The first written record of Bubeneč dates to 1197, where it is mentioned as Přední Ovenec (roughly, “Near Ovenec” – “near” used as the opposite of “far”). The current name probably evolved from the German version of Ovenec, “Bubentsch.” The area was then mostly agrarian. Bubeneč became a city in 1904 and, like many other outlying municipalities, it was incorporated as part of the new “Greater Prague” administrative unit[1] by the law of 1922.

The remnants of the original settlement, the so-called Old Bubeneč, is the neighborhood around the St. Gotthard Church, the Na Slamníku (“The Hammock”) Inn, and the former Bubeneč Train Station in the center of the borough, on the western edge of Stromovka Park. To the south from there, there is a detached-house residential quarter constructed starting in the second half of the 19th century. Many important representatives of Czech culture built their homes here (e.g. the Lann and Sucharda Villas); some of these stately manors are now in use as foreign embassies.

The southwest section and the western edge consist of apartment buildings dating from the 1920s, designed by the noted urbanist architect Antonín Engel. To the east, the period development transitions into a detached-house neighborhood. The north has some historical industrial buildings, such as the remains of the Renaissance-period Imperial Mill, a paper factory, and the old and new water purification plants on Císařský (“Imperial”) Island.

Reactions to such mergers vary; smaller towns and villages bloated by greenfield residential development without adequate civic services often welcome the change, as it usually brings improved budgets, while some larger, historically older towns now physically nearly joined to Prague prefer to avoid incorporation for reasons of tradition, autonomy, etc.

Such merger processes are seen, albeit on a smaller scale, also in other larger Czech cities, mainly the 100,000+ population regional capitals.

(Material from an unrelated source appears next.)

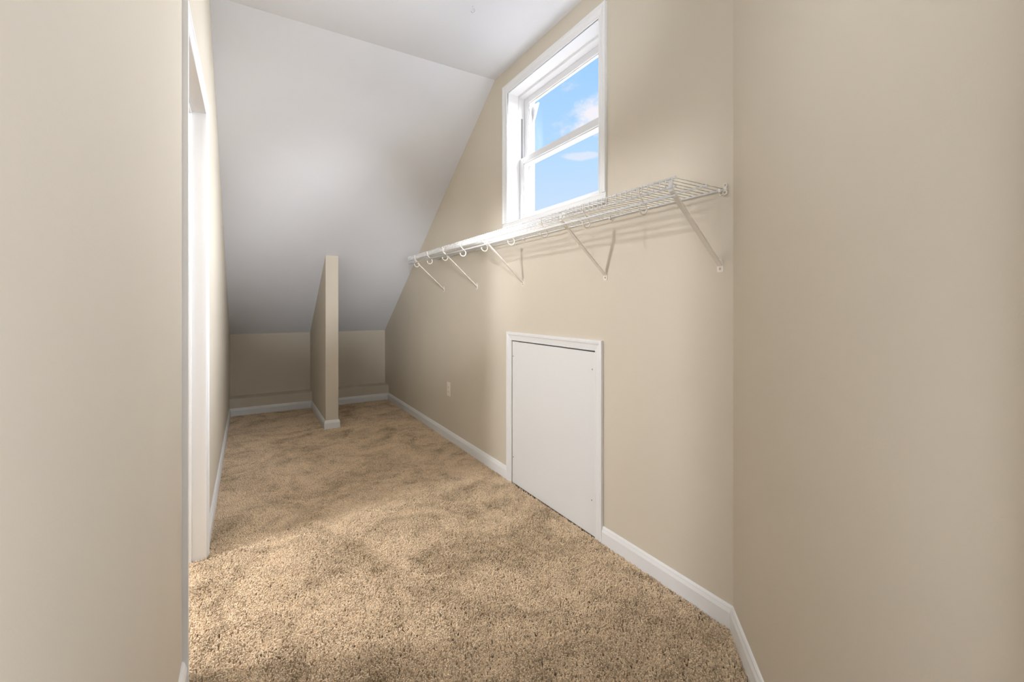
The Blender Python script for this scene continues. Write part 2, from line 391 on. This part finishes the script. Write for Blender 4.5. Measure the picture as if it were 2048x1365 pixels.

[1] Now defunct. Unlike many large cities in the West, where the “city” itself is often only the core area of a much larger metropolitan area (some of which are called “Greater”-something, e.g. Greater London, Grand Paris, etc.), Communist urban planning, applied in Czechoslovakia between 1948 and 1989, favored incorporating the entire continuously-urbanized zone surrounding a major city into the city itself. Consequently, the modern administrative limits of the City of Prague encompass nearly all of its urban-character suburbs. Major construction outside city limits is mostly new sprawl developed since the Velvet Revolution, but every now and then, the city limits are expanded to incorporate some of these new “outgrowths.”